Today we see an article, Betting the house: Monetary policy, mortgage booms and housing prices by Oscar Jorda, Moritz Schularick, Alan Taylor. They warn of excessive easy monetary policies.

Their research uses a large data set.

“In our new paper (Jordà et al. 2014), we analyse the link between monetary conditions, mortgage credit growth, and house prices using data spanning 140 years of modern economic history across 14 advanced economies. Such a long and broad historical analysis has become possible for the first time by bringing together two novel datasets, each of which is the result of an extensive multi-year data collection effort.”

Their research gives a warning that low interest rates will be detrimental to the stability of the economy.

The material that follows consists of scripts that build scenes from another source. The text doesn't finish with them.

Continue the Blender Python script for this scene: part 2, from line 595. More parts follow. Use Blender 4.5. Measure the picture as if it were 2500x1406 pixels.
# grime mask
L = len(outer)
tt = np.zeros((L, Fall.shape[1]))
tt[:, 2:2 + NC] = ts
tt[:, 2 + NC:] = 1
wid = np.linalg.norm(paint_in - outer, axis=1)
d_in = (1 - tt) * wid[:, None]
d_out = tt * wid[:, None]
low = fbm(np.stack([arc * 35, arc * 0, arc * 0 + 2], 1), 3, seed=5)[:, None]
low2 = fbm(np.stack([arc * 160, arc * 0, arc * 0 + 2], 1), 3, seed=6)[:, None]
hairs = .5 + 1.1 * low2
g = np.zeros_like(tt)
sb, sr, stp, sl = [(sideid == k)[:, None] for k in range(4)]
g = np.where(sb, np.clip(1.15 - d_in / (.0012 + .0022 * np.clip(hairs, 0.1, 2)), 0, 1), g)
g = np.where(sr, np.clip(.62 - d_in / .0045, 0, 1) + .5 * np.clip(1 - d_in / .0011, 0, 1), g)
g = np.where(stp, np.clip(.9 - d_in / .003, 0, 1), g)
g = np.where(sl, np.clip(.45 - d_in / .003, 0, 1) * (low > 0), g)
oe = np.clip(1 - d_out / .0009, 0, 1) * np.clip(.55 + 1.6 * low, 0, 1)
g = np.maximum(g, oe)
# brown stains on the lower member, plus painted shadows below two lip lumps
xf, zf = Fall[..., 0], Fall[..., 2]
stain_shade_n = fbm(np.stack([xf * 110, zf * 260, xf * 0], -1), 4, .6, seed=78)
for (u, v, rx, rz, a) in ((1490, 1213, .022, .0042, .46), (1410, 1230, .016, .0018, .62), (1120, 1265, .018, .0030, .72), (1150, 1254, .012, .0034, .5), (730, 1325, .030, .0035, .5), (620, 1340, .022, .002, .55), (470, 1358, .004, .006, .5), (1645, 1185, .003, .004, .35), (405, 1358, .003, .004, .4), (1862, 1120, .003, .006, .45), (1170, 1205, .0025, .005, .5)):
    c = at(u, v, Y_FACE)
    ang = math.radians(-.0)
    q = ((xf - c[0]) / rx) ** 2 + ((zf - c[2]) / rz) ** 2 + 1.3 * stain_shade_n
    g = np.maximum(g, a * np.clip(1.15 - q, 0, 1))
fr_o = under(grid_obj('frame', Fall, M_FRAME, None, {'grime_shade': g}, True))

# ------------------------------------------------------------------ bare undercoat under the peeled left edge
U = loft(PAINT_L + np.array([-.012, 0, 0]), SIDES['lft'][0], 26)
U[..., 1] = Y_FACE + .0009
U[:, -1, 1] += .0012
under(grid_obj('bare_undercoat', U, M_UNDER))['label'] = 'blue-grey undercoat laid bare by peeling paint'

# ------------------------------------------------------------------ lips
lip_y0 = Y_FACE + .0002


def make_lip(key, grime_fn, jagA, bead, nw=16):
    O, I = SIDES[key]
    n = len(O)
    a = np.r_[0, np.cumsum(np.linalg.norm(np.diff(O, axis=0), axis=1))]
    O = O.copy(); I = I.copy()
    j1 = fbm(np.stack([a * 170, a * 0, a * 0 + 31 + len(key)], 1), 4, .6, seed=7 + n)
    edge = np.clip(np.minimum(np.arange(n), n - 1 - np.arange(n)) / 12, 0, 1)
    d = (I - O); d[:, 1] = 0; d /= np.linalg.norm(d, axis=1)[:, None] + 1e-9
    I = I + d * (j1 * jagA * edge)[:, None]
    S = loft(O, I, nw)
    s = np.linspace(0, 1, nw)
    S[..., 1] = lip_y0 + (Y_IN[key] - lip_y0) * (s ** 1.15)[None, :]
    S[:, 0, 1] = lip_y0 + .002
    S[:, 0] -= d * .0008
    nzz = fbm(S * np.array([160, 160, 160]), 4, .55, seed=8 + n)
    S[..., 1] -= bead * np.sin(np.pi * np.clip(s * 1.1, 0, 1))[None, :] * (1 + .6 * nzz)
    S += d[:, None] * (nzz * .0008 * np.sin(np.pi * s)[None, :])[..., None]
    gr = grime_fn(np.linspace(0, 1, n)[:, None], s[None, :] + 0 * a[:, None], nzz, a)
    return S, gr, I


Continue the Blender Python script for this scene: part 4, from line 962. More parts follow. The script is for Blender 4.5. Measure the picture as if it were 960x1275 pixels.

“These historical insights suggest that the potentially destabilising by-products of easy money must be taken seriously and considered against the benefits of stimulating flagging economic activity… Resolving this dichotomy requires central banks to make greater use of macroprudential tools alongside conventional interest rate policy. “

The implication may be that conventional interest policy would suggest a higher Fed rate than we currently see.

Keynes also wrote that low interest rates used to stimulate an economy could eventually produce more waste than benefits. (Chapter 22 of General Theory)

“… it is, I think, arguable that a more advantageous average state of expectation might result from a banking policy which always nipped in the bud an incipient boom by a rate of interest high enough to deter even the most misguided optimists. The disappointment of expectation, characteristic of the slump, may lead to so much loss and waste that the average level of useful investment might be higher if a deterrent is applied.”

The Federal Reserve would like to get out of the Zero Low Bound business, if they can.